Parte das economias, no entanto, deve ser gasta nos próximos seis meses. A maioria dos entrevistados (54%) pela Qualibest pretende adquirir eletrodomésticos ou eletroeletrônicos nesse período. A compra do carro é a segunda no ranking de intenções (30%), seguida por móveis (24%) e imóveis (20%). Apenas 13% dos entrevistados disseram que não pretendem comprar nenhum bem nos próximos seis meses.

A aquisição de eletroeletrônicos e eletrodomésticos pode até acontecer, mas o gasto será maior. Como a maioria dos produtos é montada na Zona Franca de Manaus com componentes importados da Ásia, o dólar tende a fazer os preços subirem, de acordo com a LG.

Nos supermercados, há uma "tensa calmaria", segundo Maria Eugênia Saldanha, diretora-executiva da Associação Brasileira das Indústrias de Produtos de Limpeza e Afins (Abipla). "A indústria de produtos de limpeza não sentiu queda nas vendas nem troca de marcas líderes por mais baratas, mas é claro que o consumidor está mais reticente", diz. "Há uma apreensão por conta da crise que pode, sim, resultar em um comportamento de vendas diferente", acrescenta.

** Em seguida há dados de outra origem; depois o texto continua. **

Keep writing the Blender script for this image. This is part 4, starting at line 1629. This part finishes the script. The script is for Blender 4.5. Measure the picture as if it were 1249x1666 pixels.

Os fabricantes, porém, não estão tão preocupados. Em crises econômicas ocorridas no passado, o consumo migrou para produtos piratas e de empresas informais, diz ela. Agora a situação mudou. "Conseguimos denunciar muitas dessas empresas e, se o consumidor migrar para produtos de menor preço, ainda assim serão fabricados pela indústria formal, o que proporciona uma compensação", afirma.

Pelo relato dos varejistas, a Associação Paulista de Supermercados (Apas) não registrou mudanças significativas de atitude do consumidor até agora. Mas Martinho Paiva Moreira, vice-presidente da Apas e diretor da rede paulista D"Avó, afirma que os consumidores de maior renda estão um pouco reticentes em comprar importados. "De qualquer forma, a meta do setor, de crescer 4,2% no Natal deste ano, permanece", diz Moreira. O alvo, no entanto, é inferior ao aumento de 5,9% do Natal de 2007. A desaceleração já estava prevista antes da confusão em Wall Street, diz ele. "A alta no preço dos alimentos é a maior responsável pelo crescimento mais modesto", diz. Na receita dos supermercados, 40% vêm de alimentos (itens de mercearia) e 30% de perecíveis.

As vendas deste fim de ano devem ser ajudadas, ainda, pelo 13º dos trabalhadores que ocupam as mais de 2 milhões de vagas formais criadas nos últimos 12 meses, segundo dados do Cadastro Geral de Empregados e Desempregados (Caged). É nisso que aposta a Federação do Comércio do Estado de São Paulo (Fecomercio). "Apesar da gravidade da crise financeira mundial, a situação do varejo em 2008 não sofrerá impactos mais profundos até o Natal, devido a fatores como o aumento da massa salarial que compensa", disse Abram Szajman, presidente da entidade, em comunicado.